Kijkend naar de economische markten en de vooruitzichten voor de Nederlandse maakindustrie is Richard Schuitema, beleidsadviseur bij Koninklijke Metaalunie, enigszins onzeker over de toekomst.
In een korte bespiegeling komt hij tot de conclusie dat een aantal zaken niet met elkaar is te rijmen, ‘En dit geeft toch wel onrust. Kijk naar de handelsstrubbelingen tussen Amerika en China, kijk naar de licht krimpende Duitse economie, waar vooral de automotive industrie debet aan is en kijk naar de aankomende Brexit. Allemaal economische ingrediënten die ook bepalend zijn voor de Nederlandse maakindustrie. En toch zien we dat de producentenindex in Nederland nog steeds een plus vertoont.’
Goed gevoel
‘Het betekent overigens dat we niet volledig afhankelijk zijn van vooral Duitsland, de spreiding is nu veel beter dan zeg maar tien jaar geleden. Dit geeft een goede gevoel, al zal een deel van de maakindustrie zeker geraakt worden door de ontwikkelingen bij onze oosterburen. Het blijft zaak voor ondernemers in de maakindustrie om de marktontwikkelingen scherp in de gaten te houden en voor toeleverende bedrijven betekent dit dat zij ook goed moeten letten op wat er in de afzetmarkten van hun klanten gebeurt. Gelukkig is onze eigen binnenlandse markt gewoon goed. De bouw en infra bijvoorbeeld, die draaien top. Ook in de bouwvakantie gaan bepaalde bedrijven gewoon door, anders krijgen ze de zaken niet op tijd gereed.’

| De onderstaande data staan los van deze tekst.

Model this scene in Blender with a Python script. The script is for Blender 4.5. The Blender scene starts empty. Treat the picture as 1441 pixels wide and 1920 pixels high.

Volgens Schuitema liggen voor de Nederlandse toeleverancier vooral kansen op het gebied van de energietransitie. ‘Hier moet nog enorm veel gebeuren en dat is ook absoluut noodzakelijk. Denk bijvoorbeeld aan de ontwikkelingen op het vlak van elektrisch vervoer, waterstof en de brandstofcel. Van het gas af, brengt ook nieuwe technologische ontwikkelingen met zich mee zoals de warmtepomp. Hiermee zeg ik niet dat al deze ontwikkelingen al goed en voldoende rijp zijn voor de markt, maar de ontwikkelingen gaan wel snel.’ Uitdagingen ziet Schuitema bijvoorbeeld bij waterstof. ‘De productie van waterstof door elektrolyse betekent dat je grote hoeveelheden energie gebruikt, en je hebt het over grote volumes die moeten worden getransporteerd. Je moet dit dus decentraal produceren met inzet van duurzame bronnen. Daar kunnen grote kansen liggen voor de industrie.’
‘Er kunnen bijvoorbeeld ook kansen liggen bij hybride verwarmingssystemen, dus een warmtepomp in combinatie met een cv-ketel. Hier liggen nog diverse uitdagingen. Wat mij betreft kunnen de toeleveranciers hun borst nat maken. Als ze goed anticiperen op de mogelijkheden, kan het blijvend goed gaan.’